Palazzo Altemps, Rome, 2024
Curators: Matteo Balduzzi, Giovanna Calvenzi
Surface: 355sm
Museo Fotografia Contemporanea, Director: Gabriella Guerci
Archivio Gabriele Basilico: Giovanna Calvenzi, Gianni Nigro, Beba Gristina, Andrea Elia Zanini
Responsible of Palazzo Altemps: Chiara Giobbe
Palazzo Altemps Coordinator: Giulia Cirenei
Palazzo Altemps Technical Department: Lucio Bove
Setup and Graphics Production: Articolarte
Lighting: SAET, Rome
Graphic Design: Tomo Tomo
Photos: Ettore Maragoni




The exhibition, hosted inside Palazzo Altemps, unfolds through a sequence of themes and episodes, ranging from the introduction—Gabriele Basilico’s deep relationship with Rome—to his early works from the 1980s, from the display of contact sheets related to his research on the capital, to his more recent photographs.
This sequence is set within spaces that—except for the main exhibition hall—are currently arranged to showcase part of the Palazzo Altemps collection. The idea is to establish a dialogue between the permanent artifacts and the new exhibition, a dialogue based on comparison and integration, where photographs and sculptures synchronize within spaces that the exhibition renders temporary yet defined. In these settings, the new elements—the photographs and their supports—are placed with care in order to create alignments, juxtapositions, symmetries, contrasts, and cross-references.
The exhibition design gives tangible form to this sequence of episodes, making use of the characteristics of the available spaces, their rhythm, and the presence and orientation of the artifacts.
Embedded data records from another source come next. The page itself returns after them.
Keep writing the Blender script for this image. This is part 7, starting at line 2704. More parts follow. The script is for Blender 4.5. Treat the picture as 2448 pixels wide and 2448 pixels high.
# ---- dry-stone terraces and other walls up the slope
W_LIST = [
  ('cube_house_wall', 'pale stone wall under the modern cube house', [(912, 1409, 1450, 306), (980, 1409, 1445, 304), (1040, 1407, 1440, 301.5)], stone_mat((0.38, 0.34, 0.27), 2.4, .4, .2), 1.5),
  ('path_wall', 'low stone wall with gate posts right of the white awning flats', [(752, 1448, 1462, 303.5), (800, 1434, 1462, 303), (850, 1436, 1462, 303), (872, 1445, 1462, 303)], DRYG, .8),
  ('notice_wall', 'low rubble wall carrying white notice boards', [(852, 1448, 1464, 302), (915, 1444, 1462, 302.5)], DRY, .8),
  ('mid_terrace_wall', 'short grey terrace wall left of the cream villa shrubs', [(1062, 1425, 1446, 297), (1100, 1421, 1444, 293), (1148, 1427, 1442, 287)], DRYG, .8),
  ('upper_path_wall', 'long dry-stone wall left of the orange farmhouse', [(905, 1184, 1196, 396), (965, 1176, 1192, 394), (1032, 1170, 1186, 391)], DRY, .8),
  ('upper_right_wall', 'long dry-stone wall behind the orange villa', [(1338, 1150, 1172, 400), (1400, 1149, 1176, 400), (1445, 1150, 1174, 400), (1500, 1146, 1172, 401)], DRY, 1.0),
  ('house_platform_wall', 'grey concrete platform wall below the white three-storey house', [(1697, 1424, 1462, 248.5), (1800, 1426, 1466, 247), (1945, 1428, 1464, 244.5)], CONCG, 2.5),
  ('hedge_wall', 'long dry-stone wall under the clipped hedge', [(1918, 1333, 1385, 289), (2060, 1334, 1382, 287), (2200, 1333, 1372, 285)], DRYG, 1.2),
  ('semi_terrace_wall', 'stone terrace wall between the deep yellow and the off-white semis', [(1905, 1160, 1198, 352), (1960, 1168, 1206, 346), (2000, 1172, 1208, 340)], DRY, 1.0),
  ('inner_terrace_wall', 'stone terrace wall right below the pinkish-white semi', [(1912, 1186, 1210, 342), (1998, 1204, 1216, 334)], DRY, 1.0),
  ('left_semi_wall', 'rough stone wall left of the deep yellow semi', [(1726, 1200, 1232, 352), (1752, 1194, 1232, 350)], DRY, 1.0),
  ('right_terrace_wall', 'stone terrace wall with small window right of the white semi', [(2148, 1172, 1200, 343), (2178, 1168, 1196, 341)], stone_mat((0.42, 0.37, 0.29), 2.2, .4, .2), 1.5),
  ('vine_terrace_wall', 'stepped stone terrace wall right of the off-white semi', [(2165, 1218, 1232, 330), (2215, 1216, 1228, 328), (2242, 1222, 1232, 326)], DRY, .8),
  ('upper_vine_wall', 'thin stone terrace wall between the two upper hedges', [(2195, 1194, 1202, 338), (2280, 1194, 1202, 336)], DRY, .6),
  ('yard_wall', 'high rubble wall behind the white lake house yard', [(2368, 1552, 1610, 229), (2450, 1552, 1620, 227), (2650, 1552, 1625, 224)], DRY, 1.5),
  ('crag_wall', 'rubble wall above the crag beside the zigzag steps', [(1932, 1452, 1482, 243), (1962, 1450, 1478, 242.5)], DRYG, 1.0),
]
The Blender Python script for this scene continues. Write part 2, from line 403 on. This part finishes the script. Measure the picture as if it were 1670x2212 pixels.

The primary aim is to create a visual and material continuity within a path that traverses heterogeneous spaces and contents. For this reason, the components of the display are conceived with a simple, recurring vocabulary—even when designed for diametrically opposed functions: a podium or a wall mount.
The constraints—installing the exhibition within a protected historic building—are fully integrated into the project, becoming an organic part of it. Each element is conceived to respect the context while at the same time treated as an independent object, in which the “limitations” dissolve into autonomous forms.